Richard Tiefenbacher, Bundesjugendvorsitzender der Österreichischen Gewerkschaftsjugend
Dass es eine gute Kommunikationsbasis braucht, das zeigt die Studie „Generation Corona und die Arbeitswelt von morgen“. Mehr als die Hälfte der Befragten wünscht sich einfühlsame, kommunikative und empathische Vorgesetzte. Denise Stieger weiß aus eigener Erfahrung, wie wichtig es ist, eine Ansprechperson zu haben, wenn die Vorgesetzten diese Eigenschaften nicht mitbringen. In ihrer Lehrzeit war sie im Hotel Jugendvertrauensrätin.
„Ganz wichtig ist, dass sich Jugendvertrauensrät:innen mit dem geltenden Arbeitsrecht auseinandersetzen, damit sie wissen, welche Verpflichtungen Arbeitgeber:innen gegenüber den Lehrlingen haben. Beispielsweise muss darauf geachtet werden, dass Lehrlinge nicht zu viele Überstunden machen. Hier müssen Jugendvertrauensrät:innen immer wieder einschreiten“, meint Stieger. Die Vertrauensrät:innen sollten außerdem ein offenes Ohr für private Probleme und Herausforderungen der Lehrlinge und der jungen Mitarbeiter:innen haben, findet sie.
Sinnsuche
Wie kann also eine Arbeitswelt von morgen für die jüngere Generation aussehen, die nicht Stress, Leistungsdruck und Probleme in der Kommunikation mit Vorgesetzten bedeutet, sondern Spaß macht und sinnstiftend ist? „Neben einer Arbeit mit ‚Sinn und Wirkung‘ lautet das Stichwort ‚Identifikation‘. Viele identifizieren sich mit dem Job, aber nicht mit dem Arbeitgeber. Identifikation kann aber weiter gehen, wenn Mitarbeiter:innen sich selbst als wirklichen Teil des Unternehmens sehen“, meint Tiefenbacher.
Der Jugendgewerkschafter empfiehlt daher den Unternehmen, ein hohes Maß an Partizipationsmöglichkeiten zu schaffen, die zu einem Wir-Gefühl führen können. „Das passiert leider oft nicht“, so Tiefenbacher.
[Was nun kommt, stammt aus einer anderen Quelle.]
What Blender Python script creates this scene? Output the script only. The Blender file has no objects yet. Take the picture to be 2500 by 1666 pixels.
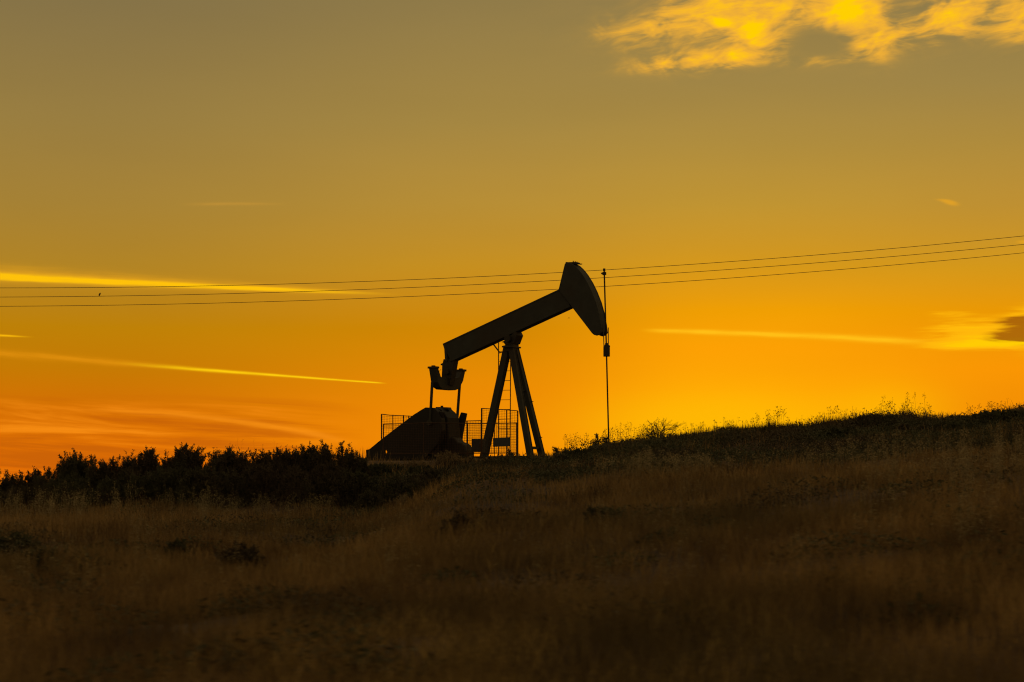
import bpy, math
import numpy as np
from mathutils import Vector

# ------------------------------------------------------------------ camera
SC = bpy.context.scene
COL = SC.collection
F = 4760.0            # focal length in units of a 2500-wide frame
CZ = 1.6              # eye height above the roadside ground
HZ = 1190.0           # eye level row
cam_d = bpy.data.cameras.new('camera')
cam = bpy.data.objects.new('camera', cam_d); COL.objects.link(cam)
cam.location = (0, 0, CZ)
cam.rotation_euler = (math.radians(90), 0, 0)
cam_d.sensor_width = 36
cam_d.lens = 36 * F / 2500
cam_d.shift_y = (HZ - 833) / 2500
cam_d.clip_start = 0.5
cam_d.clip_end = 20000
cam_d.dof.use_dof = True
cam_d.dof.focus_distance = 65
cam_d.dof.aperture_fstop = 3.2
cam_d.dof.aperture_ratio = 0.24
SC.camera = cam
SC.view_settings.view_transform = 'Standard'
SC.view_settings.look = 'None'
SC.view_settings.exposure = 0
SC.view_settings.gamma = 1
SC.cycles.filter_width = 1.15

# ------------------------------------------------------------------ sky
SUN_AZ = math.atan((1730 - 1250) / F)
SUN_EL = math.radians(1.2)


def lin(c):
    out = []
    for v in c:
        v = v / 255
        out.append(v / 12.92 if v <= 0.04045 else ((v + 0.055) / 1.055) ** 2.4)
    return out


def ang(px, py):
    """photo measurement -> direction (azimuth, elevation), in 1/F radians"""
    az = math.atan((px - 1250) / F)
    el = math.atan((HZ - py) / F * math.cos(az))
    return az * F, el * F


W = bpy.data.worlds.new('World')
SC.world = W
W.use_nodes = True
NT = W.node_tree
NT.nodes.clear()


def val(node_input, v):
    if isinstance(v, (int, float)):
        node_input.default_value = v
    elif isinstance(v, (tuple, list)):
        node_input.default_value = tuple(v) if len(v) == len(node_input.default_value) else tuple(v) + (1,)
    else:
        node_input.id_data.links.new(v, node_input)


def Mt(op, a, b=None, c=None, clamp=False):
    n = NT.nodes.new('ShaderNodeMath'); n.operation = op; n.use_clamp = clamp
    val(n.inputs[0], a)
    if b is not None: val(n.inputs[1], b)
    if c is not None: val(n.inputs[2], c)
    return n.outputs[0]


def sstep(x, a, b, lo=0.0, hi=1.0):
    n = NT.nodes.new('ShaderNodeMapRange'); n.interpolation_type = 'SMOOTHSTEP'
    val(n.inputs['Value'], x)
    val(n.inputs['From Min'], a); val(n.inputs['From Max'], b)
    val(n.inputs['To Min'], lo); val(n.inputs['To Max'], hi)
    return n.outputs[0]


def lramp(x, a, b, lo=0.0, hi=1.0):
    n = NT.nodes.new('ShaderNodeMapRange')
    val(n.inputs['Value'], x)
    val(n.inputs['From Min'], a); val(n.inputs['From Max'], b)
    val(n.inputs['To Min'], lo); val(n.inputs['To Max'], hi)
    return n.outputs[0]


def mixc(f, a, b, mode='MIX'):
    n = NT.nodes.new('ShaderNodeMix'); n.data_type = 'RGBA'; n.blend_type = mode
    val(n.inputs[0], f); val(n.inputs[6], a); val(n.inputs[7], b)
    return n.outputs[2]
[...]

Im Hotel- und Gastgewerbe gibt es noch andere Dinge, die attraktiver gestaltet werden müssen, beispielsweise die bereits angesprochenen Arbeitszeiten, aber auch beim Einkommen gibt es in dieser Branche Spielraum nach oben.
Für die Generation Z und Millennials sind für einen guten Job eine gute Arbeitsatmosphäre sowie die gute Work-Life-Balance wichtig. Auch in Österreich fordern immer mehr Junge kürzere Arbeitszeiten, mobiles Arbeiten und gute Bezahlung. 5/8 pic.twitter.com/iccoBaHDQF
— ÖGB (@oegb_at) April 12, 2022
Bei Stieger im Hotel sind jetzt weniger Mitarbeiter:innen als vor Corona beschäftigt, und damit ist die Arbeit spürbar gestiegen. „Viele Menschen in diesem Gewerbe sind mittlerweile mit ihren Kräften am Ende und können diese Aufgaben nur mehr schwer stemmen“, sagt Stieger. Die Rezeptionistin wünscht sich daher mehr Ruhezeiten. „Hilfreich wäre es, wenn für Feiertags- und Wochenenddienste sowie für langes Arbeiten bis in die Nacht Ausgleich geschaffen würde, speziell auch für junge Mitarbeiter:innen“, so Stieger. Es wird sicher eine Herausforderung für viele Unternehmen, sich jugendfit zu machen, jedoch werden es die, die es nicht machen, in Zukunft schwer haben, motivierte Mitarbeiter:innen zu finden.